Le priorità? Tante, ma quasi nessuna uguale
Un esempio? La circolazione delle persone. L’Unione Europea vorrebbe che non ci fosse alcuna discriminazione tra i cittadini dei vari Paesi UE e intende vincolare l’accesso di Londra al mercato unico all’ok alla libera circolazione delle persone tra Regno Unito e Stati membri.
Ma il governo inglese ha un’idea del tutto diversa. Recentemente ha reso note le regole che intende applicare dal 2021 per gestire i flussi migratori in entrata: nessun trasferimento nel Regno Unito per cercare un lavoro a basso reddito (per esempio cameriere o lavapiatti, che finora è stato il tipico entry level per chi voleva imparare la lingua e farsi strada lassù), mentre si può accedere se già si conosce benissimo l’inglese e si ha un’offerta di lavoro.
• Scambio di beni e servizi, inclusi quelli finanziari: su questi ultimi prevarrà la cooperazione rafforzata che vuole il Regno Unito o la stretta collaborazione auspicata dall’UE?
E ancora:
• Accesso alle acque territoriali per la pesca: giurisdizione della Corte Europea (che il Regno Unito non vuole più, mentre l’UE vuole solo per i casi riferibili al suo diritto) e regolamentazione di Gibilterra (dentro l’accordo, come vorrebbe il Regno Unito, o fuori, come invece auspica l’UE?).
• Ratifica dell'accordo: L’accordo finale dovrà essere ratificato solo dalle istituzioni UE o anche dagli Stati membri?
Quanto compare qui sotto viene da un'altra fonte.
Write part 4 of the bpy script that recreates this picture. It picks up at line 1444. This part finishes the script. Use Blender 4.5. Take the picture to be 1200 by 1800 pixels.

Un interrogativo non di poco conto: la seconda soluzione complicherebbe un po’ l’iter, com’è avvenuto con l’accordo UE-Canada.
Un dettaglio importante: focus sulle tempistiche
Trovare un punto d’incontro su tutto entro pochi mesi non sarà semplice. Volendo si potrebbe spostare in avanti la conclusione del periodo transitorio: non entro il 31 dicembre 2020 ma entro il 31 dicembre 2022. Pure su questo, però, le posizioni sono divergenti: da tempo il primo ministro Boris Johnson esclude categoricamente l’ipotesi di un rinvio. Si dovrebbe quindi definire l’Accordo di Libero Scambio entro i primi di ottobre, per dare tempo all’UE e al Regno Unito di ratificarlo. Non sarà, come detto, semplicissimo: tant’è che si parla di nuovo di rischio di no deal, con l’assenza di un accordo che in questo caso significherebbe una relazione fra le due aree alle condizioni della WTO.
Quali ripercussioni sull’economia e i mercati?
Essendo la Brexit appena agli albori, finora i riflessi sull’economia si sono visti ben poco. L’apertura di una nuova fase di complicati negoziati tiene comunque alto il grado di incertezza, che a sua volta non spinge le aziende a investire. Ma la Bank of England c’è ed è pronta ad agire e, all’occorrenza, a tagliare i tassi d’interesse. A fare da termometro degli stop&go su Brexit, in questi quasi quattro anni dal fatidico referendum del giugno 2016, è stata soprattutto la sterlina: probabile che sulla valuta continueranno a riflettersi, in positivo e in negativo, il progredire dei negoziati e l’eventuale aumento dei rischi di un no deal commerciale. Staremo a vedere.